› Por Mario Wainfeld
Cuando el presidente Mauricio Macri intentó hacer entrar por la ventana de la Corte Suprema a Horacio Rosatti y Carlos Rosenkrantz emitió un decreto y se informó al presidente del Tribunal, Ricardo Lorenzetti. La oleada de protestas y críticas, transversal por cierto, y el rechazo de los supremos actuales forzó al Gobierno a retroceder y “aceptar” el camino constitucional.
En las audiencias que instituyó el decreto 222 del presidente Néstor Kirchner los dos aspirantes fueron preguntados por ese manejo taimado. Rosatti porfió en su postura: la justificó largo, tendido y monótono.
Rosenkrantz eligió una salida asombrosa e inverosímil. Adujo que jamás hubiera aceptado jurar ante la Corte sin el previo acuerdo del Senado. La aseveración, queda dicho, contradice sus propios actos. El decreto se divulgó, se envió a la Corte, los periodistas buscaron tenazmente a los nominados. Rosenkrantz debía haber explicitado su postura y, aun, su cuestionamiento a la elevación del decreto a la Corte. Su silencio valió como aprobación. Por si hiciera falta, el ministro de Justicia, Germán Garavano, dio cuenta de haber hablado y consensuado la medida con los dos abogados pre-supremos en numerosas entrevistas.
La “picardía” de Rosenkrantz no es la primera que registra. También borró (u ordenó borrar o toleró que borraran) del portal de su estudio jurídico la frondosa lista de clientes VIP, corporaciones poderosas nacionales o multi. Fea la actitud.
La audiencia no es equivalente a concurso por una cátedra universitaria. La razonable versación jurídica, comprobada, de los aspirantes es parte de los requisitos legales y políticos sin completarlos. El comportamiento deplorable debería ser sopesado por los senadores... Debería, se subraya.
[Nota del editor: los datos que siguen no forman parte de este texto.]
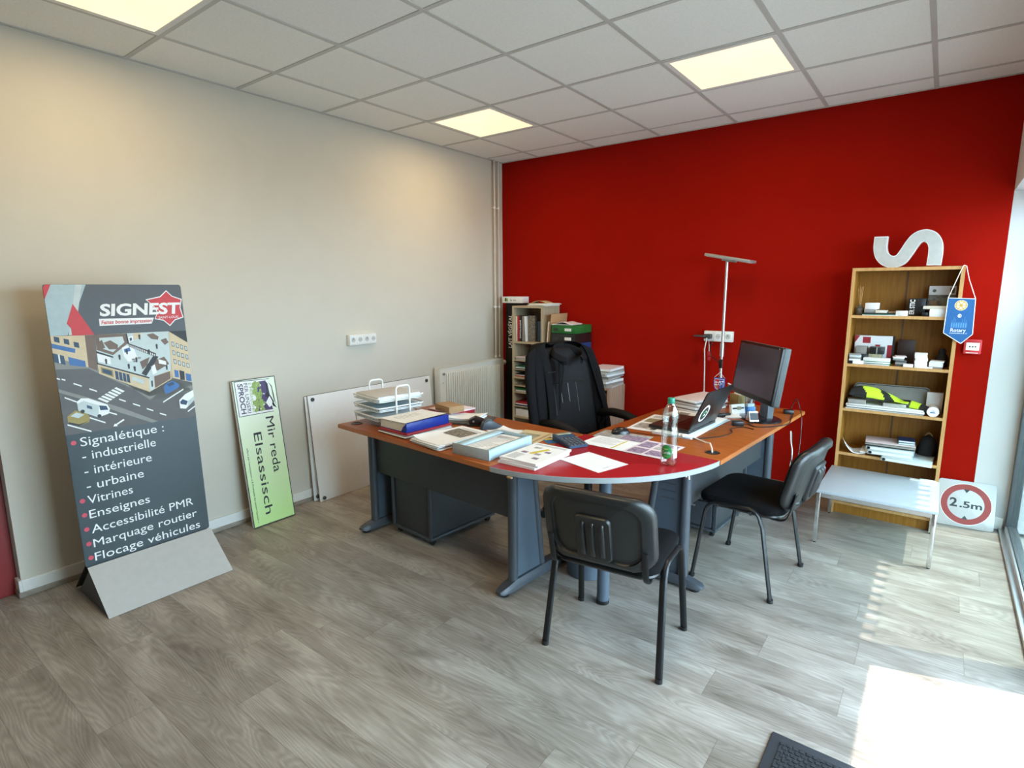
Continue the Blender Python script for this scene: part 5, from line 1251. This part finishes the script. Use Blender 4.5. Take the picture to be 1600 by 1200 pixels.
# letter trays
LT = thing('letter_tray', 'white wire letter tray tower of three tiers at the left desk end', 'letter tray', (.915, -2.325, DZ), R(-9))
tw, tl = .150, .165
hs = [.062, .118, .174]
for h_ in hs:
    w_ = MB()
    w_.tube([(x, y, h_) for x, y in rrect(2*tw, 2*tl, .025, 4)], .0042, 8, 0, True)
    w_.tube([(x*.95, y*.95, h_-.022) for x, y in rrect(2*tw, 2*tl, .025, 4)], .0028, 6, 0, True)
    for k in range(9): x = -tw*.9+k*tw*1.8/8; w_.tube([(x, -tl, h_), (x, -tl*.95, h_-.022), (x, tl*.95, h_-.022), (x, tl, h_)], .0016, 5)
    obj('wire_tray', w_, M_['white'], LT)
    obj('tray_pan', MB().box(-tw*.95, tw*.95, -tl*.95, tl*.95, h_-.0225, h_-.020), M_['prt_palegrey'], LT)
for x in (-tw-.004, tw+.004):
    y0, y1 = -.042, .052
    p = [(x, y0, .01), (x, y0, .215)]+arc_pts((x, y0, .215), (x, y0, .24), (x, y0+.025, .24))+arc_pts((x, y1-.025, .24), (x, y1, .24), (x, y1, .215))+[(x, y1, .01)]
    obj('hoop', MB().tube(p, .0058, 10), M_['white'], LT)
ft = MB()
for x in (-tw, tw):
    for y in (-tl+.02, tl-.02): ft.tube([(x*.98, y, .06), (x*1.0, y, .03), (x*.98, y, .0045)], .0045, 8)
obj('wire_foot', ft, M_['white'], LT)
def tray_pile(h_, lays, label, s=.88):
    c, s_ = math.cos(R(-9)), math.sin(R(-9))
    return flatpile('paper_pile', label, 'papers', .915-tw*s, .915+tw*s, -2.325-tl*s, -2.325+tl*s, DZ+h_-.0198, lays, 'papers in the letter trays', R(-9), .002)
tray_pile(hs[0], [(.005, 'paper'), (.004, 'blue'), (.006, 'paper')], 'papers and blue folder in the lowest letter tray')
tray_pile(hs[1], [(.005, 'paper'), (.006, 'greyf'), (.003, 'prt_palegrey')], 'grey folder and papers in the middle letter tray')
tray_pile(hs[2], [(.012, 'paper'), (.006, 'blk'), (.010, 'paper'), (.0012, 'ink')], 'printed sheets and black folder on the top letter tray')
# pile behind the trays
flatpile('folder_pile', 'red folder with white sheets behind the letter trays', 'folders', 1.00, 1.22, -2.07, -1.86, Z0, [(.012, 'greyf'), (.010, 'redf'), (.012, 'redf'), (.006, 'paper'), (.004, 'paper3')], None, R(-6), .006)
o = thing('cardboard_box', 'small flat brown cardboard box on the folders behind the trays', 'box', (1.155, -2.035, Z0+.0442), R(-14))
obj('box', MB().box(-.085, .085, -.055, .055, 0, .040, 0, .002), M_['kraft'], o); obj('flap_seam', MB().box(-.08, .08, -.0555, -.055, .018, .022).box(-.084, .084, -.002, .002, .040, .0405), M_['card'], o)
# binder on folders
flatpile('folder_pile', 'grey and red card folders beneath the blue binder', 'folders', 1.098, 1.350, -2.565, -2.225, Z0, [(.006, 'greyf'), (.005, 'paper'), (.007, 'greyf'), (.011, 'redf')], None, R(-4), .006)
o = thing('binder', 'thick royal blue binder full of papers at the front of the left desk', 'binder', (1.222, -2.395, Z0+.0295), R(-4))
bw_, bl = .118, .155
obj('cover', MB().box(-bw_, bw_, -bl, bl, 0, .003, 0, .001).box(bw_-.004, bw_, -bl, bl, 0, .052, 0, .0015).box(bw_-.03, bw_+.001, -bl+.01, bl, .049, .053, 0, .0015), M_['blue'], o)
obj('cover_lip', MB().prism([(bw_-.004, .0), (bw_-.05, .0), (bw_-.03, .03), (bw_-.004, .050)], -.002, .002, 0, frame((0, -bl, 0), (1, 0, 0), (0, 0, 1))), M_['blue'], o)
obj('page_block', MB().box(-bw_+.004, bw_-.006, -bl+.003, bl-.004, .003, .050), M_['paper2'], o)
obj('top_sheet', MB().grid(8, 8, lambda a, b_: (-bw_-.004+(2*bw_-.002)*a, -bl-.002+2*bl*b_, .0515+.010*a**3*(.4+.6*b_)), 0), M_['paper'], o)
tp = MB()
for k in range(8): tp.box(-.07, -.07+.11*(.6+.4*((k*7 % 5)/5)), -.10+.022*k, -.094+.022*k, .0518, .0525)
obj('print', tp, M_['ink'], o, 0)
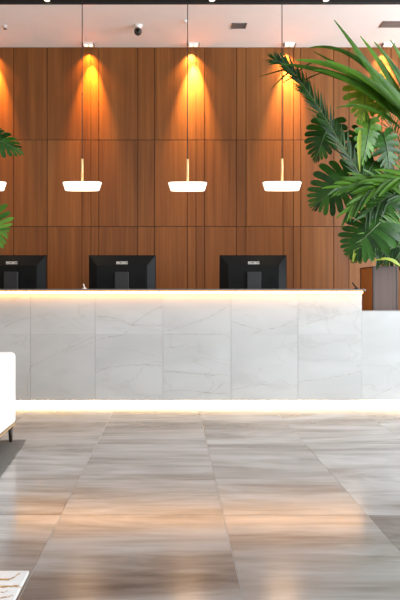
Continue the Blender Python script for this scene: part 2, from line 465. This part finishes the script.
def vent(px, py, w, dp, label):
    d = F * (ZC - H) / (VY - py)
    t = thing('ceiling_vent', label, 'vent', (X(px, d), d, ZC), 'grey vents in the white ceiling')
    bm = bmesh.new()
    for a in ((-w / 2, w / 2, -dp / 2, -dp / 2 + .012), (-w / 2, w / 2, dp / 2 - .012, dp / 2), (-w / 2, -w / 2 + .012, -dp / 2, dp / 2), (w / 2 - .012, w / 2, -dp / 2, dp / 2)):
        box(bm, a[0], a[1], a[2], a[3], -.008, 0)
    raw('frame', bm, 'grey_metal', t)
    bm = bmesh.new()
    box(bm, -w / 2 + .01, w / 2 - .01, -dp / 2 + .01, dp / 2 - .01, -.002, 0)
    for k in range(6):
        y = -dp / 2 + dp * (k + .5) / 6; box(bm, -w / 2 + .01, w / 2 - .01, y - .006, y + .004, -.006, -.001)
    raw('grille', bm, 'grey_metal', t)
vent(239, 25.5, .165, .12, 'small grey vent in the white ceiling above the right-hand monitor')
vent(396, 24, .33, .14, 'larger grey vent in the white ceiling at the right edge, above the palm')

# dome camera, sensors
d = F * (ZC - H) / (VY - 25.5)
t = thing('security_camera', 'small ceiling camera with white mount and dark ball', 'camera', (X(138.5, d), d, ZC))
bm = bmesh.new(); lathe(bm, [(.045, 0), (.045, -.012), (.03, -.03), (.03, -.045)], 20); raw('mount', bm, 'white_metal', t)
bm = bmesh.new(); bmesh.ops.create_uvsphere(bm, u_segments=18, v_segments=12, radius=.044, matrix=Matrix.Translation((-.006, -.01, -.072)))
for f in bm.faces: f.smooth = True
ball = raw('ball_housing', bm, 'dark_metal', t)
bm = bmesh.new(); lathe(bm, [(.018, 0), (.018, .012)], 14); bm.transform(Matrix.Translation((-.006, -.05, -.078)) @ Matrix.Rotation(math.radians(100), 4, 'X')); raw('lens', bm, 'mon_shell', ball)
d = F * (ZC - H) / (VY - 26)
t = thing('sprinkler', 'tiny metal sprinkler head in the white ceiling, far left', 'sprinkler', (X(5, d), d, ZC))
bm = bmesh.new(); lathe(bm, [(.03, 0), (.03, -.004), (.01, -.008), (.01, -.03)], 16); raw('body', bm, 'white_metal', t)
bm = bmesh.new(); lathe(bm, [(.02, -.036), (.02, -.03)], 16); raw('deflector', bm, 'grey_metal', t)
d = F * (ZC - H) / (VY - 20.8)
t = thing('smoke_detector', 'tiny white round detector on the white ceiling beside the middle pendant cable', 'detector', (X(185.7, d), d, ZC))
bm = bmesh.new(); lathe(bm, [(.026, 0), (.026, -.012), (.018, -.022)], 20); raw('body', bm, 'white_metal', t)
bm = bmesh.new(); lathe(bm, [(.008, -.026), (.008, -.021)], 12); raw('sensor', bm, 'white_metal', t)
for px, lb in ((47, 'recessed lamp in the black ceiling, near the left pendant cable'), (212, 'recessed lamp in the black ceiling, near the middle pendant cable'), (326, 'recessed lamp in the black ceiling, right of the right-hand cable')):
    t = thing('recessed_lamp', lb, 'ceiling light', (X(px, 5.735), 5.735, ZC + .02), 'recessed lamps in the black ceiling')
    bm = bmesh.new(); lathe(bm, [(.034, 0), (.034, -.006), (.026, -.006), (.026, 0)], 20, capb=False, capt=False); raw('rim', bm, 'white_metal', t)
    bm = bmesh.new(); lathe(bm, [(.026, -.004), (.026, -.001)], 20); raw('lens', bm, 'lens', t)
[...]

La trayectoria de Rosenkrantz amerita dos ángulos para debatir. Uno es ideológico, valorativo y por ende disponible. Tiene antecedentes valiosos como asesor del presidente Raúl Alfonsín y representante de la Comunidad Homosexual Argentina en tiempos difíciles,
Actualmente y desde hace muchos años revista en un estudio de perfil fenicio, que representa o asesora a empresas poderosas. Y es rector de una universidad privada, paga y de privilegio. Un formato profesional que Kirchner rehusaba en la notable Corte que formó y que para Macri es virtuoso. Son puntos de vista disímiles. Hasta ahí se trata de criterios discutibles, a la luz de las ideologías de cada cual.
Más grave, porque roza la esfera republicana, es la estrecha relación del abogado y el rector Rosenkrantz con el Grupo Clarín y otras grandes corporaciones, en uso de cualquiera de los dos sombreros.
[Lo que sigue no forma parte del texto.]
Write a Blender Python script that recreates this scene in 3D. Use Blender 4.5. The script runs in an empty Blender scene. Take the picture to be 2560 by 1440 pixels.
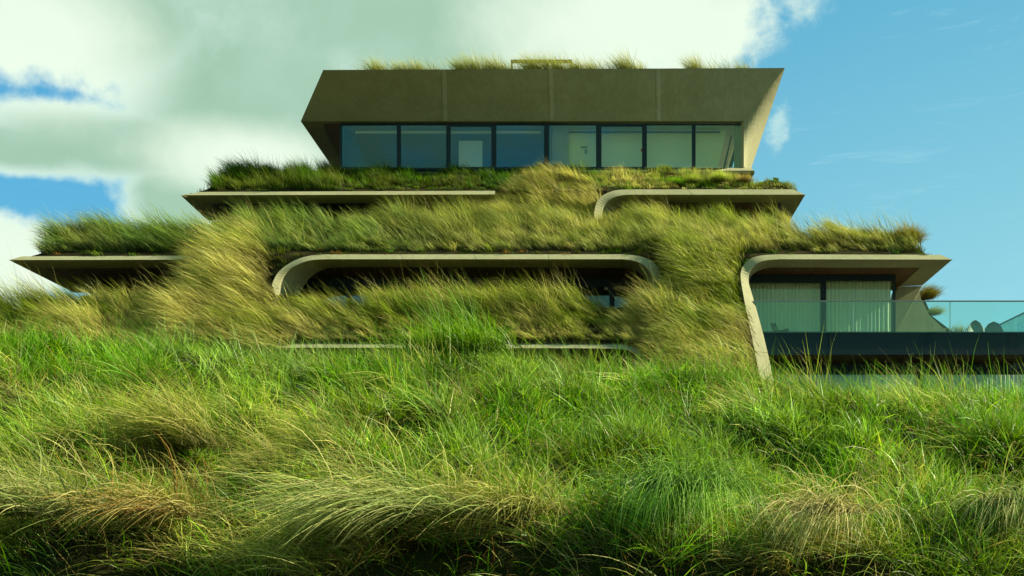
import bpy, math, random
import numpy as np
from mathutils import Vector
random.seed(7); rng = np.random.default_rng(7)
SC = bpy.context.scene
COL = SC.collection
PI = math.pi
# ------------------------------------------------------------------ camera
EYE = 1.6            # eye height above the beach
F = 2844.0           # focal length in pixels of the 2560 px wide photograph (40 mm lens)
HZ = 1400.0          # row of the horizon
cam = bpy.data.objects.new('camera', bpy.data.cameras.new('camera'))
COL.objects.link(cam); SC.camera = cam
cam.location = (0, 0, EYE); cam.rotation_euler = (PI/2, 0, 0)
cam.data.lens = 40; cam.data.sensor_width = 36
cam.data.shift_y = (HZ-720)/2560
cam.data.clip_start = 0.1; cam.data.clip_end = 6000
# ------------------------------------------------------------------ light
SUN_DIR = Vector((0.85, -0.05, 0.50)).normalized()     # towards the sun
sun = bpy.data.objects.new('sun', bpy.data.lights.new('sun', 'SUN'))
COL.objects.link(sun)
sun.data.energy = 5.0; sun.data.angle = math.radians(0.6); sun.data.color = (1.0, 0.90, 0.66)
sun.rotation_euler = (-SUN_DIR).to_track_quat('-Z', 'Y').to_euler()
SC.view_settings.view_transform = 'Standard'; SC.view_settings.look = 'None'
SC.view_settings.gamma = 1.0; SC.view_settings.use_curve_mapping = False
SC.view_settings.exposure = 0.95
try:
    SC.cycles.max_bounces = 6; SC.cycles.diffuse_bounces = 2; SC.cycles.transparent_max_bounces = 12
    SC.cycles.use_denoising = True
except Exception: pass

class NT:
    """small helper for writing node trees"""
    def __init__(s, tree): s.t = tree; s.n = tree.nodes; s.l = tree.links
    def new(s, typ, **kw):
        n = s.n.new(typ)
        for k, v in kw.items(): setattr(n, k, v)
        return n
    def put(s, sock, v):
        if v is None: return
        if isinstance(v, bpy.types.NodeSocket): s.l.new(v, sock)
        else: sock.default_value = v
    def math(s, op, a, b=None, c=None, clamp=False):
        n = s.new('ShaderNodeMath', operation=op, use_clamp=clamp)
        s.put(n.inputs[0], a); s.put(n.inputs[1], b); s.put(n.inputs[2], c)
        return n.outputs[0]
    def mix(s, fac, a, b, blend='MIX'):
        n = s.new('ShaderNodeMix', data_type='RGBA', blend_type=blend)
        s.put(n.inputs[0], fac)
        s.put(n.inputs[6], a if not isinstance(a, tuple) else (*a[:3], 1))
        s.put(n.inputs[7], b if not isinstance(b, tuple) else (*b[:3], 1))
        return n.outputs[2]
    def ss(s, v, lo, hi, to0=0.0, to1=1.0):
        n = s.new('ShaderNodeMapRange', interpolation_type='SMOOTHSTEP')
        s.put(n.inputs[0], v); s.put(n.inputs[1], lo); s.put(n.inputs[2], hi); s.put(n.inputs[3], to0); s.put(n.inputs[4], to1)
        return n.outputs[0]
    def noise(s, vec, scale, detail=4, rough=0.55, dist=0.0):
        n = s.new('ShaderNodeTexNoise'); s.put(n.inputs['Vector'], vec)
        n.inputs['Scale'].default_value = scale; n.inputs['Detail'].default_value = detail
        n.inputs['Roughness'].default_value = rough; n.inputs['Distortion'].default_value = dist
        return n.outputs[0]

# ------------------------------------------------------------------ sky
world = bpy.data.worlds.new('World'); SC.world = world; world.use_nodes = True
w = NT(world.node_tree); w.n.clear()
tc = w.new('ShaderNodeTexCoord'); D = tc.outputs['Generated']
sky = w.new('ShaderNodeTexSky', sky_type='NISHITA'); sky.sun_disc = False
sky.sun_elevation = math.asin(SUN_DIR.z); sky.sun_rotation = math.atan2(SUN_DIR.x, SUN_DIR.y)
sky.air_density = 1.2; sky.dust_density = 0.6; sky.ozone_density = 2.0
sep = w.new('ShaderNodeSeparateXYZ'); w.put(sep.inputs[0], D)
dz = sep.outputs[2]
def sdir(px, py):
    return Vector(((px-1280)/F, 1, (HZ-py)/F)).normalized()
def blob(px, py, rx, ry):
    """1 at the middle of an elliptic patch of sky round a direction, 0 at its edge"""
    c = sdir(px, py)
    sb = w.new('ShaderNodeVectorMath', operation='SUBTRACT'); w.put(sb.inputs[0], D); sb.inputs[1].default_value = c
    ml = w.new('ShaderNodeVectorMath', operation='MULTIPLY'); w.put(ml.inputs[0], sb.outputs[0])
    ml.inputs[1].default_value = (F/rx, 1.0, F/ry)
    ln = w.new('ShaderNodeVectorMath', operation='LENGTH'); w.put(ln.inputs[0], ml.outputs[0])
    return w.math('SUBTRACT', 1.0, ln.outputs[1])
def smax(vals):
    v = vals[0]
    for q in vals[1:]: v = w.math('SMOOTH_MAX', v, q, 0.15)
    return v
big = w.noise(D, 7.0, 9, 0.6, 0.3); fine = w.noise(D, 34.0, 7, 0.6, 0.2); wisp = w.noise(D, 60.0, 6, 0.65)
field = smax([blob(1090, 10, 800, 300), blob(1380, 30, 470, 260), blob(700, 290, 440, 300), blob(180, 20, 420, 165), blob(-60, 640, 230, 110),
              blob(330, 365, 400, 90), blob(0, 362, 260, 62), blob(430, 500, 130, 100), blob(1720, 60, 180, 140)])
nz = w.math('ADD', w.math('MULTIPLY', w.math('SUBTRACT', big, 0.5), 0.85), w.math('MULTIPLY', w.math('SUBTRACT', fine, 0.5), 0.62))
mask1 = w.ss(w.math('ADD', field, nz), -0.06, 0.30)
small = w.math('ADD', blob(1945, 315, 34, 62), w.math('MULTIPLY', w.math('SUBTRACT', w.noise(D, 90, 5), 0.5), 1.8))
mask1 = w.math('MAXIMUM', mask1, w.ss(small, 0.0, 0.9, 0.0, 0.55))
# the rest of the sky: unseen clouds, spread and darkened to tone the fill light
fwd = w.new('ShaderNodeVectorMath', operation='DOT_PRODUCT'); w.put(fwd.inputs[0], D); fwd.inputs[1].default_value = sdir(1280, 700)
away = w.ss(fwd.outputs[1], 0.86, 0.72)
rest = w.ss(w.math('ADD', w.noise(D, 2.4, 8, 0.6, 0.3), w.math('MULTIPLY', fine, 0.1)), 0.48, 0.62)
mask = w.math('MAXIMUM', mask1, w.math('MULTIPLY', away, rest))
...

Le facturó al Grupo, lo patrocinó en causas relevantes. Y articula con él una Maestría de periodismo que reporta beneficios a ambas partes y que, en razón de la fecha, es publicitada generosamente en los medios dominantes.
Rosenkrantz prometió excusarse “por decoro” en causas en que intervenga el Grupo. Es un compromiso parcial y sesgado. Por lo pronto, anticipa que no cree que deba excusarse por imperativo legal. O sea, que su apartamiento sería optativo. Por otra parte cualquier persona informada sabe que los vastísimos intereses de Clarín se cruzan con muchas cuestiones que podrían caer en la Corte. La destrucción de la Agencia Federal de Servicios de Comunicación Audiovisual (Afsca) es asunto prioritario para Clarín que no será “parte” interviniente en las causas que ya se han iniciado.
Otro tanto puede presuponerse sobre los reclamos de organismos internacionales (por ejemplo, la Comisión Interamericana de Derechos Humanos) respecto de violaciones a la libertad de prensa.
La lista podría extenderse aunque no agota potenciales conflictos de intereses que aguardarían al doctor Rosenkrantz. Todos sus patrocinados tienen interés en bancar medidas imaginables del gobierno respecto de derechos laborales vigentes.
El conflicto de intereses es una de las máculas de la gestión oficialista. La abundancia de CEOs o gerentes o grandes empresarios va delineando situaciones reprobables. Los ministros Ricardo Buryaile, Juan José Aranguren y Pablo Avelluto ya han concretado acciones que benefician a las empresas de su propiedad o aquellas en las que trabajaron. No es corrupción estrictamente porque los beneficios son sectoriales, aunque se mojan con la lluvia que provocan.
Sería todo un problema, lesivo a la ética republicana, que esa contradicción recalara en la Corte.
El Acuerdo senatorial exige dos tercios de votos favorables. Es inviable sin el concurso de muchos legisladores del Frente para la Victoria. Todo indica que no serán esos problemas los que algunos entre ellos ponderarán para levantar la mano o bajar el pulgar. Habrá que ver.